▶ _Exercise directions_
Quote exactly the lines spanning from the top of the data below to the line that contains "scene.camera = cam_o", including both.
__________
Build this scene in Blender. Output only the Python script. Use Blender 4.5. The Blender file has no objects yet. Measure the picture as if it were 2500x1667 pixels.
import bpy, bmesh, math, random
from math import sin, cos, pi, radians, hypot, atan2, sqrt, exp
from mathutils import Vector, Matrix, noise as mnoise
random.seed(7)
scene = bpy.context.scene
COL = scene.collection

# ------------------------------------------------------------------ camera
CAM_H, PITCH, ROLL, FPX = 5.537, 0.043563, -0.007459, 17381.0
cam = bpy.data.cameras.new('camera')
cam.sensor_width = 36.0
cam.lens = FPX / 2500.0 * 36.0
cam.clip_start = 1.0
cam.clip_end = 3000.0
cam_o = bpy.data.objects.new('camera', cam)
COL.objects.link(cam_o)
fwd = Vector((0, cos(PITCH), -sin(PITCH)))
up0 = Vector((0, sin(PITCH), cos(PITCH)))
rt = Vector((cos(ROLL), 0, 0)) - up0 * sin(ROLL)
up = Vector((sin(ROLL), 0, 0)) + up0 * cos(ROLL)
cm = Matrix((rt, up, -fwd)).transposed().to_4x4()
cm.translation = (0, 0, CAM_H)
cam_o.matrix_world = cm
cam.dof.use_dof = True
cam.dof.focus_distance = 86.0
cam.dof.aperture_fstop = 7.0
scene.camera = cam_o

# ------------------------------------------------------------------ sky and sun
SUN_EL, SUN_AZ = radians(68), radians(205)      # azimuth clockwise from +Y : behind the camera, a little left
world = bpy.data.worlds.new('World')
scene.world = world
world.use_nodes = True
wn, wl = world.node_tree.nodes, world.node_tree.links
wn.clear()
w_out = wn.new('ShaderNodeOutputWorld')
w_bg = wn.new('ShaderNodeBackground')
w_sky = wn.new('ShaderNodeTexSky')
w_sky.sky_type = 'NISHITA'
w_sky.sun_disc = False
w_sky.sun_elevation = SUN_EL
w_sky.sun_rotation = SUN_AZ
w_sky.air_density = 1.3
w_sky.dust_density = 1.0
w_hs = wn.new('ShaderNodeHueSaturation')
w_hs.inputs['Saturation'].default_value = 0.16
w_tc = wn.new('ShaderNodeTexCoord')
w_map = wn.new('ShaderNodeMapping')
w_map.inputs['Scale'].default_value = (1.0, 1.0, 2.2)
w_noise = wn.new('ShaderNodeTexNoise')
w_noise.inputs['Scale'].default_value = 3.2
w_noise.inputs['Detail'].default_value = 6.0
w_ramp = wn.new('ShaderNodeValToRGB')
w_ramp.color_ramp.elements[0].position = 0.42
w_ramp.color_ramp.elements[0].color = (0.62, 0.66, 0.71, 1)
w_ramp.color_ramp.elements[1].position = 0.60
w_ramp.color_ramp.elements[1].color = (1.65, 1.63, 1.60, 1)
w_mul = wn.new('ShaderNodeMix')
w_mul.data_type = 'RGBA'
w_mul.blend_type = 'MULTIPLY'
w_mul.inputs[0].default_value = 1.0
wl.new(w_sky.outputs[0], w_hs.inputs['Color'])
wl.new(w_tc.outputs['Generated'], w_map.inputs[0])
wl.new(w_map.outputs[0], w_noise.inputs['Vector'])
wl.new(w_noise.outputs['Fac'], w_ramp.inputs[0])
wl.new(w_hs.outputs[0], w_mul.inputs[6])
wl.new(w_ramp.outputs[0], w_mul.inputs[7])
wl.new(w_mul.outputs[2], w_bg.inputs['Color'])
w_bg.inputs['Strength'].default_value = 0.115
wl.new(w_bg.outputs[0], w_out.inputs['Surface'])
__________
▶ _Written answer_
Build this scene in Blender. Output only the Python script. Use Blender 4.5. The Blender file has no objects yet. Measure the picture as if it were 2500x1667 pixels.
import bpy, bmesh, math, random
from math import sin, cos, pi, radians, hypot, atan2, sqrt, exp
from mathutils import Vector, Matrix, noise as mnoise
random.seed(7)
scene = bpy.context.scene
COL = scene.collection

# ------------------------------------------------------------------ camera
CAM_H, PITCH, ROLL, FPX = 5.537, 0.043563, -0.007459, 17381.0
cam = bpy.data.cameras.new('camera')
cam.sensor_width = 36.0
cam.lens = FPX / 2500.0 * 36.0
cam.clip_start = 1.0
cam.clip_end = 3000.0
cam_o = bpy.data.objects.new('camera', cam)
COL.objects.link(cam_o)
fwd = Vector((0, cos(PITCH), -sin(PITCH)))
up0 = Vector((0, sin(PITCH), cos(PITCH)))
rt = Vector((cos(ROLL), 0, 0)) - up0 * sin(ROLL)
up = Vector((sin(ROLL), 0, 0)) + up0 * cos(ROLL)
cm = Matrix((rt, up, -fwd)).transposed().to_4x4()
cm.translation = (0, 0, CAM_H)
cam_o.matrix_world = cm
cam.dof.use_dof = True
cam.dof.focus_distance = 86.0
cam.dof.aperture_fstop = 7.0
scene.camera = cam_o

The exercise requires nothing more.